Четверть века спустя идея советской идентичности существенно ослабла благодаря смене поколений. Историческая общность, на которую в России традиционно старались делать упор, не только не является цементирующей, но часто является разъединяющим фактором – из-за различного прочтения общей истории. Идеи современного евразийства, нацеленные на создание Евразийского союза – «малой Евразии» при ведущей роли РФ, носят во многом умозрительный характер. Они распространены лишь среди части российских элит и не поддерживаются элитами стран СНГ, включая самые близкие из них к России.

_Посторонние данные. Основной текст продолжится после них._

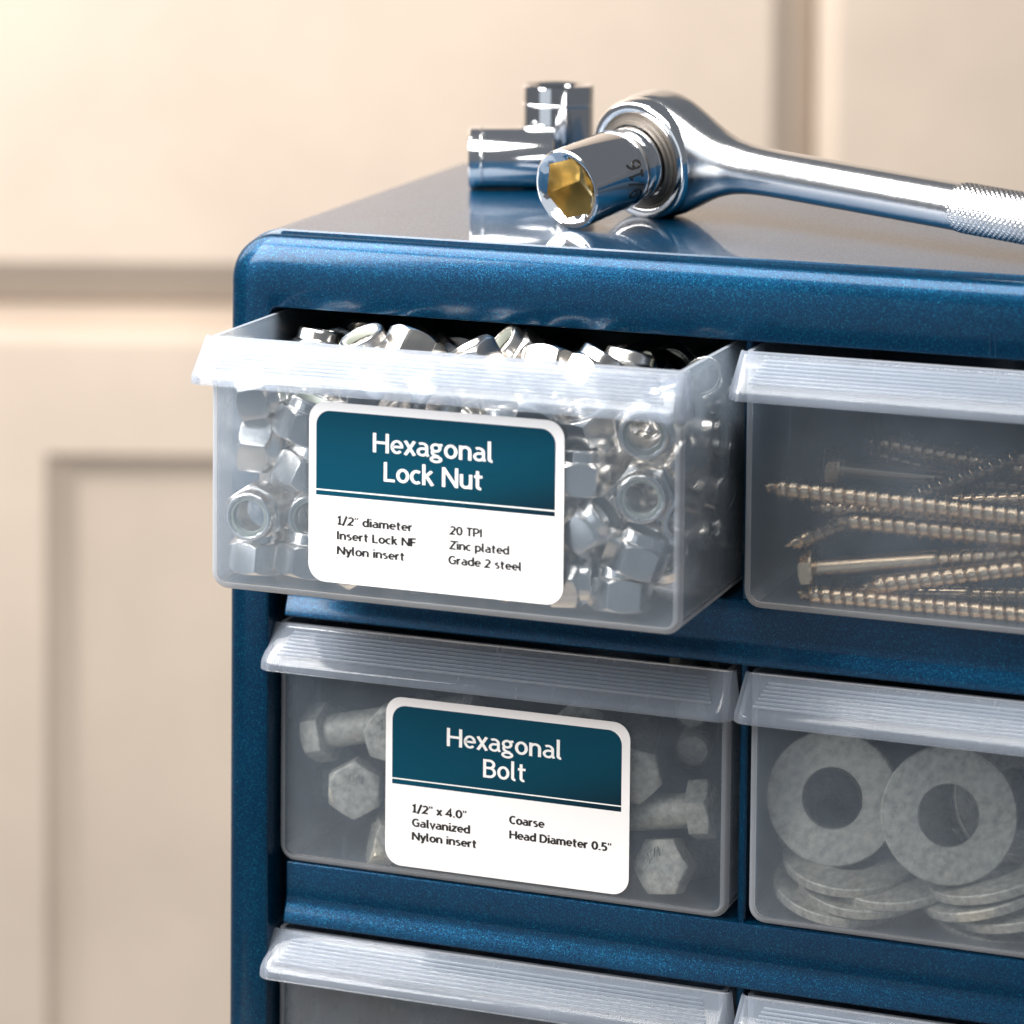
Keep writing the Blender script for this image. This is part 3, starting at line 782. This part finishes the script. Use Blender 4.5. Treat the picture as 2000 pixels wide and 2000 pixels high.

Очень показательной стала отрицательная реакция в ближайших к России странах – Украине, Белоруссии и Казахстане – на продвижение Москвой в ходе украинского кризиса концепции «Русского мира». На Украине власти в 2014 году провозгласили «отечественную войну» против «агрессии России». В Белоруссии и Казахстане были приняты меры по укреплению национального суверенитета. Евразийская интеграция в этих условиях имеет шанс развиваться лишь как экономический проект. Таким образом, для формирования вокруг РФ некоей общей «евразийской идентичности» не имеется реальных оснований.
Россия и Азия
Мало кто из россиян когда-либо относил свою страну к Азии. Блоковское «азиаты мы» было гневно брошено в лицо Европе в момент глубочайшего разочарования в Западе. Напротив, с точки зрения многих жителей Европы, Россия всегда находилась за пределами европейского культурного ареала, выглядела азиатской или полуазиатской, т. е. дикой или полудикой. С другой стороны, никто в соседней Азии – Китае, Монголии, Корее, Японии – не считал и не считает Россию частью азиатского мира. Здесь русские, россияне, при всех их отличиях от британцев, немцев или французов, – несомненные европейцы. Действительно, границы между Россией и соседними азиатскими странами носят ярко выраженный цивилизационный характер.